![]() |
Kompleks Suara Merdeka Kaligawe, tempat Redaksi tabloid Tren berlokasi. |
Buat yang tinggal di luar Semarang & Jawa Tengah, Tren adalah tabloid remaja keluaran Suara Merdeka Group. Segmen kita pembaca remaja kelas ekonomi B dan C. Motto kita adalah “dari kamu ke kamu”. Intinya, sebagian besar isi Tren ditulis oleh pembaca sendiri. Ada cerpen, puisi, liputan berita, artikel, opini, pengalaman lucu-lucu, konsultasi dengan Darmanto Jatman, dan curhat.
Tren menghindari berita-berita yang terlalu mabuk dengan selebriti. Itu udah jatah Hai, Kawanku, Gaul, Keren Beken, atau Fantasi Teen. Kita nggak mau cuman sekadar membongkar dan menunjukkan kamar, dompet, isi tas, kendaraan pribadi, pengalaman cinta pertama, first kiss, atau pacar terkini para seleb remaja. Tren juga nggak mau nampilin artikel-artikel yang nggak ada manfaatnya, seperti arti warna favorit, tanda-tanda doi naksir, atau “Valentine’s Day di Berbagai Belahan Dunia”.
Kita pengin info kita bener-bener berfaedah buat pembaca. Menjelang pembagian Piala Oscar dan media-media lain cuman bisa mengulas film-film favorit juara, bintang-bintang calon pemenang, atau baju apa aja yang akan dipake Tom Cruise dan Katie Holmes ke puncak acara, Tren tampil dengan artikel beda.

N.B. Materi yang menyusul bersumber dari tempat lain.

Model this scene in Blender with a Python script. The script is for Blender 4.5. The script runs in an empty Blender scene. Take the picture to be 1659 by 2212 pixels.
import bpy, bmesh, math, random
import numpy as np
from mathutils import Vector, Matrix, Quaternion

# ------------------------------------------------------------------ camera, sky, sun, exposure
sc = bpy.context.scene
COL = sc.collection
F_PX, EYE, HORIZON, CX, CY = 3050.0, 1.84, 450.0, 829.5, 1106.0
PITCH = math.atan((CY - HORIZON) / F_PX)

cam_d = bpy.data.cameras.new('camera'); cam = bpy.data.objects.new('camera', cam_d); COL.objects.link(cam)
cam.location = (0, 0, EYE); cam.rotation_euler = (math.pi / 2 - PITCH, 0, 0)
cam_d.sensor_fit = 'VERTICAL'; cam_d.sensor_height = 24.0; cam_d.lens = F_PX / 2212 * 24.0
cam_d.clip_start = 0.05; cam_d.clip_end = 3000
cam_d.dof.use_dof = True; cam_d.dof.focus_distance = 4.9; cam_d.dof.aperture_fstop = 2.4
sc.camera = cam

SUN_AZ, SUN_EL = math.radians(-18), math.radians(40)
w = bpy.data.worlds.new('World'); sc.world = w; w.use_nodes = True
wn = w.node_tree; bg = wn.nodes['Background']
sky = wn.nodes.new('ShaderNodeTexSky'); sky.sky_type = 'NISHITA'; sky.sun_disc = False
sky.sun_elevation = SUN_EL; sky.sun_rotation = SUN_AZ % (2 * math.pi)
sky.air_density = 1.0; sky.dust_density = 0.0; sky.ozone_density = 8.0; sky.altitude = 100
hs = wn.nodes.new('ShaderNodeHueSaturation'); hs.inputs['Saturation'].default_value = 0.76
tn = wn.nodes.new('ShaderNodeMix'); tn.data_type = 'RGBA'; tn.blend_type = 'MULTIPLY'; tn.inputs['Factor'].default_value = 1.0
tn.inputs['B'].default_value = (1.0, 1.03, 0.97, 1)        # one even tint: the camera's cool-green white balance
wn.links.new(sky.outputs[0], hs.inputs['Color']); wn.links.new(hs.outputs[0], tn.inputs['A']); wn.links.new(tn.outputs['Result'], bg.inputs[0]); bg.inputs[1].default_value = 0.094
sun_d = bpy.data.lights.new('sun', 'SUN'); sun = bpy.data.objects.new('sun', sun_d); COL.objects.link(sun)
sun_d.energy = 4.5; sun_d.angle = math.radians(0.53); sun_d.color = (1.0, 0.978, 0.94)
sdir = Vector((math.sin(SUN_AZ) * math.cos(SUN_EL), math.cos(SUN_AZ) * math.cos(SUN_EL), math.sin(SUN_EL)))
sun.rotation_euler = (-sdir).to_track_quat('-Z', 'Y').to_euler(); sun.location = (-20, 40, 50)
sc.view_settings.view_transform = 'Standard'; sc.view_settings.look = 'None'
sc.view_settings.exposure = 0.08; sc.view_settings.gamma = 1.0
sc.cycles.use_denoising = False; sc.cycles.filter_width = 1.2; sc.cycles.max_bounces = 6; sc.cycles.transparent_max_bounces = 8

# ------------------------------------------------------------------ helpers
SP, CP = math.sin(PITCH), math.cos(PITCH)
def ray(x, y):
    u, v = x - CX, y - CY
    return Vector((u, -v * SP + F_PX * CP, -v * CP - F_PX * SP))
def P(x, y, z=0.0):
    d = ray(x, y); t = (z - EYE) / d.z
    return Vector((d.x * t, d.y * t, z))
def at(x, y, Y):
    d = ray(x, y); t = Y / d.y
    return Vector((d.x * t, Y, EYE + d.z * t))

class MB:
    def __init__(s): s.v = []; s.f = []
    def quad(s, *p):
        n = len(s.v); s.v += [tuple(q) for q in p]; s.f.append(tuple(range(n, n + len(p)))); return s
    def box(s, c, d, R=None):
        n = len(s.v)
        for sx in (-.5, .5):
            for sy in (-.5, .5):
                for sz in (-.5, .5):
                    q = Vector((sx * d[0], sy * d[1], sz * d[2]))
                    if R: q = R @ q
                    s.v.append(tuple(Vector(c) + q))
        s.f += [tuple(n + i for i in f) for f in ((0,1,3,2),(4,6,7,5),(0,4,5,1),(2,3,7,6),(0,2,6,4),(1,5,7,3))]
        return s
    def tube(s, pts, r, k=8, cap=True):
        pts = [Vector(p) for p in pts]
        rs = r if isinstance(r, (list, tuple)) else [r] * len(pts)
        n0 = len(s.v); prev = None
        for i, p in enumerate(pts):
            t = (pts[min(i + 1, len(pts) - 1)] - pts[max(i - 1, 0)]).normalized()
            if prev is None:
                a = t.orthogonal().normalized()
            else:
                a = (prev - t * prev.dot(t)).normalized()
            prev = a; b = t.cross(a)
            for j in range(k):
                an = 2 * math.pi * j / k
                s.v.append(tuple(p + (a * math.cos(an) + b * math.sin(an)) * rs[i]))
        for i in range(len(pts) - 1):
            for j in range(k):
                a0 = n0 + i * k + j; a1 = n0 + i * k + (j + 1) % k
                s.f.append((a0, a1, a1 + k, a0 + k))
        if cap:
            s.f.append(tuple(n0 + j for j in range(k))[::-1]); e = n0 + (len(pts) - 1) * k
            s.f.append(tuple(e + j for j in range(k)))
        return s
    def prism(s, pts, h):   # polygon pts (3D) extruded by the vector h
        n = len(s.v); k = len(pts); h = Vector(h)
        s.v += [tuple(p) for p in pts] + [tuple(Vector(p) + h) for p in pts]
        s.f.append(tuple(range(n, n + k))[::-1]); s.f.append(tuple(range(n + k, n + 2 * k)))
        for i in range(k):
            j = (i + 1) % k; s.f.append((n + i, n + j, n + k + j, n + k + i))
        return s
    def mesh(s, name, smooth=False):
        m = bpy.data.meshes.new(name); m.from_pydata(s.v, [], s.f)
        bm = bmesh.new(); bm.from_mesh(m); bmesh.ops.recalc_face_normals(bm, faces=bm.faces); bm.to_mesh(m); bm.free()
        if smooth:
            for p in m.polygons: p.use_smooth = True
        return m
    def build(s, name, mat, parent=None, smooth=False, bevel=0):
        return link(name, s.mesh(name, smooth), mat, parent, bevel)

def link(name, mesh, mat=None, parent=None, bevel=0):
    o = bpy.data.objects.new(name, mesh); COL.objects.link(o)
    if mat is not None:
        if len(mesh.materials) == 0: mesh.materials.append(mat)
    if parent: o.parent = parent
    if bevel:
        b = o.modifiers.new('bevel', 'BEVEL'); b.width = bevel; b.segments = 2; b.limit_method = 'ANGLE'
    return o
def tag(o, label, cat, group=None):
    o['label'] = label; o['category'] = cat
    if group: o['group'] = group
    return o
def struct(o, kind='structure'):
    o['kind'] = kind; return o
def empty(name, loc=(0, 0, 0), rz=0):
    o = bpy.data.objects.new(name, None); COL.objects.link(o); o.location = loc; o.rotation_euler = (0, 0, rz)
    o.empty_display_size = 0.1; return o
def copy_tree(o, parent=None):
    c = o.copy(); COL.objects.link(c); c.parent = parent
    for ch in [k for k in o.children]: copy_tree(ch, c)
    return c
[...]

Tren nampilin mekanisme pemilihan nominasi, siapa-siapa aja anggota juri Oscar, bagaimana sebuah film dipilih menjadi yang terbaik, serta gimana cara seseorang bisa terpilih jadi anggota Academy dan berhak jadi juri. Kita pernah pula punya rubrik CineMagic. Di situ kita nampilin artikel tentang sejarah film, apa saja tugas sutradara, gimana seseorang bisa jadi sutradara, langkah-langkah studio bikin film, tips bikin film indie, dan teknik dasar penulisan skenario film/sinetron beserta contoh-contoh skenario film-film sukses Hollywood.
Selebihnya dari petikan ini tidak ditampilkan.